15.6. No failure by either party in exercising any right or remedy shall operate as a waiver of the same. No waiver by either party of any breach by the other party shall be considered as a waiver of any subsequent breach of the same or any other provision of this Contract. The rights and remedies under this Contract are cumulative and are not exclusive of any rights or remedies provided by law.
15.7. If any provision of this Contract is or becomes invalid, illegal or unenforceable, that provision shall be deemed modified to the minimum extent necessary to make it valid, legal and enforceable. If such modification is not possible, the relevant provision shall be deemed deleted. Any modification to or deletion of a provision under this Condition 15.7 shall not affect the validity and enforceability of the rest of this Contract.
15.8. Unless it is expressly stated otherwise, this Contract does not give rise to any rights for a third party to enforce any term of this Contract. The rights of the parties to terminate, rescind or agree any variation, waiver or settlement under this Contract are not subject to the consent of any other person.
15.9. Informa reserves the right to set off any indebtedness of Client to Informa against any indebtedness of Informa to Client, regardless of whether any such indebtedness arises pursuant to this Contract or otherwise. 15.10. Any notice or other communication given to a party under or in connection with this Contract shall be in writing (which includes, without limitation, e-mail).

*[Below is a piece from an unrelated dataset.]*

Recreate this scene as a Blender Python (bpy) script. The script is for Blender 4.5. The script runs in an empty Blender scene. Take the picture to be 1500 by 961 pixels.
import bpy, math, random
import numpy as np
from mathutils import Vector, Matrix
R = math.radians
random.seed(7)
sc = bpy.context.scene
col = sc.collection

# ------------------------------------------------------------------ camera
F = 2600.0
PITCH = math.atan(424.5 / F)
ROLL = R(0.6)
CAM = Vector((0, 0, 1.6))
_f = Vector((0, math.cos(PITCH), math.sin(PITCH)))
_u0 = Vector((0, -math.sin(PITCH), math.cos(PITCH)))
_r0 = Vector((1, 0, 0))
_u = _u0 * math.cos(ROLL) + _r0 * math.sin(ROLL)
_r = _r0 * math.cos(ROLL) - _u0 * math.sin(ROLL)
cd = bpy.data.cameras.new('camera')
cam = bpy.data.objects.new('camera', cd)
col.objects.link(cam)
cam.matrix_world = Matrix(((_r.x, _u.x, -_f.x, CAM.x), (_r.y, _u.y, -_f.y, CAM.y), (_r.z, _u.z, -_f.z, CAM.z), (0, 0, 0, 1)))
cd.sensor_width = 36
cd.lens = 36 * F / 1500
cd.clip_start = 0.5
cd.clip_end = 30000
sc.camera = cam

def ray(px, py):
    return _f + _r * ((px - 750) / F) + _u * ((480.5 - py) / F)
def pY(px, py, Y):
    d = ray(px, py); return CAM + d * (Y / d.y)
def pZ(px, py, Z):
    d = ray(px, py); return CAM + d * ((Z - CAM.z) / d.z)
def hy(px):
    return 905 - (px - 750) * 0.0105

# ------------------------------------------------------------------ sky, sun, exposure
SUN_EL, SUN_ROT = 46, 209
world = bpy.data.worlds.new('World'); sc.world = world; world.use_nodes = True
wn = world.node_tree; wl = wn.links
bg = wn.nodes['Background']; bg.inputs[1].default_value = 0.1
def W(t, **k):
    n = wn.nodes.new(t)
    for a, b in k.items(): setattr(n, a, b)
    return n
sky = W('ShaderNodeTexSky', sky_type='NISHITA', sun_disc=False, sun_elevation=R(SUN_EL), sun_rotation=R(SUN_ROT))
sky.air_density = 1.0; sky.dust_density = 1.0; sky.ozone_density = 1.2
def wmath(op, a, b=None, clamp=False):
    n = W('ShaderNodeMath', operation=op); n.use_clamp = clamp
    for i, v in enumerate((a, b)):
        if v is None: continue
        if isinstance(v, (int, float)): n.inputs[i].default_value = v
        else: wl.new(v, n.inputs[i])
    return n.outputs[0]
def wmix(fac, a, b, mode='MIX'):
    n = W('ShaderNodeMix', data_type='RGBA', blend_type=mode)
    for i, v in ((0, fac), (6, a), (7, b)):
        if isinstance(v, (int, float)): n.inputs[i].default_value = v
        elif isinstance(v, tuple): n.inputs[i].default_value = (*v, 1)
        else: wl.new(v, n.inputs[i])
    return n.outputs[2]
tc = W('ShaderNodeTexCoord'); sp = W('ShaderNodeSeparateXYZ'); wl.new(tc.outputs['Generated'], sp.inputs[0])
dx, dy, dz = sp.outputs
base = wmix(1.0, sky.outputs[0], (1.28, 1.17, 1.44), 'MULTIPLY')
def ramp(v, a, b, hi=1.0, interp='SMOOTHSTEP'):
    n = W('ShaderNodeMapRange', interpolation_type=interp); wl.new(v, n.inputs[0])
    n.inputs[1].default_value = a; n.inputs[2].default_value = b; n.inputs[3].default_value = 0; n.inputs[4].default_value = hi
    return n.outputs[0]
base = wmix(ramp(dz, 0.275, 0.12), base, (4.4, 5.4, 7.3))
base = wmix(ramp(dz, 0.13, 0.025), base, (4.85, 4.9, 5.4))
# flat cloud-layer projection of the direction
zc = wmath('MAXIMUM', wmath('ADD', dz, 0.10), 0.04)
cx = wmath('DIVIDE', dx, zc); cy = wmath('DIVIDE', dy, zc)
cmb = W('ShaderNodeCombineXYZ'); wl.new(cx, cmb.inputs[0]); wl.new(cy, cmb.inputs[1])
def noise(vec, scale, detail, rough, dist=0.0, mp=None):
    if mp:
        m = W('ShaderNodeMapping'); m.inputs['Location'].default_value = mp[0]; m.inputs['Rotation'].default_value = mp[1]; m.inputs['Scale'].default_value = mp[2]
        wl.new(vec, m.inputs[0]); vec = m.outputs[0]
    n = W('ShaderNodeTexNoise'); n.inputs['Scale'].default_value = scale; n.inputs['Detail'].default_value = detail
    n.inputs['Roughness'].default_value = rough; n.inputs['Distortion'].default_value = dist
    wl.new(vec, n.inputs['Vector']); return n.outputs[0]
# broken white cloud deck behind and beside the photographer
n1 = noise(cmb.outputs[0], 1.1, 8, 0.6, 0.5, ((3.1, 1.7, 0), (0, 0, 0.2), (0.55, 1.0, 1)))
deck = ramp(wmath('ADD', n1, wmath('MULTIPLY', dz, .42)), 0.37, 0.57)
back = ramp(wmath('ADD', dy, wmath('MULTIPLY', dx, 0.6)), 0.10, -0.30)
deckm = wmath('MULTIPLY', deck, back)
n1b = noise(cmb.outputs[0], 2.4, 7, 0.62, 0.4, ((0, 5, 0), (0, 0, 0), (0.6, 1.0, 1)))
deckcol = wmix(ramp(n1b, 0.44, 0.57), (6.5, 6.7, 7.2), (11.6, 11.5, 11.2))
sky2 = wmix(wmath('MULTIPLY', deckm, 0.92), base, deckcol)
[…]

16. Governing law and jurisdiction
16.1. This Contract and any dispute or claim arising out of or in connection with it or its subject matter or formation shall be governed by and construed in accordance with English law. Each party irrevocably agrees that the English courts shall have exclusive jurisdiction to settle any dispute or claim arising out of or in connection with this Contract or its subject matter or formation.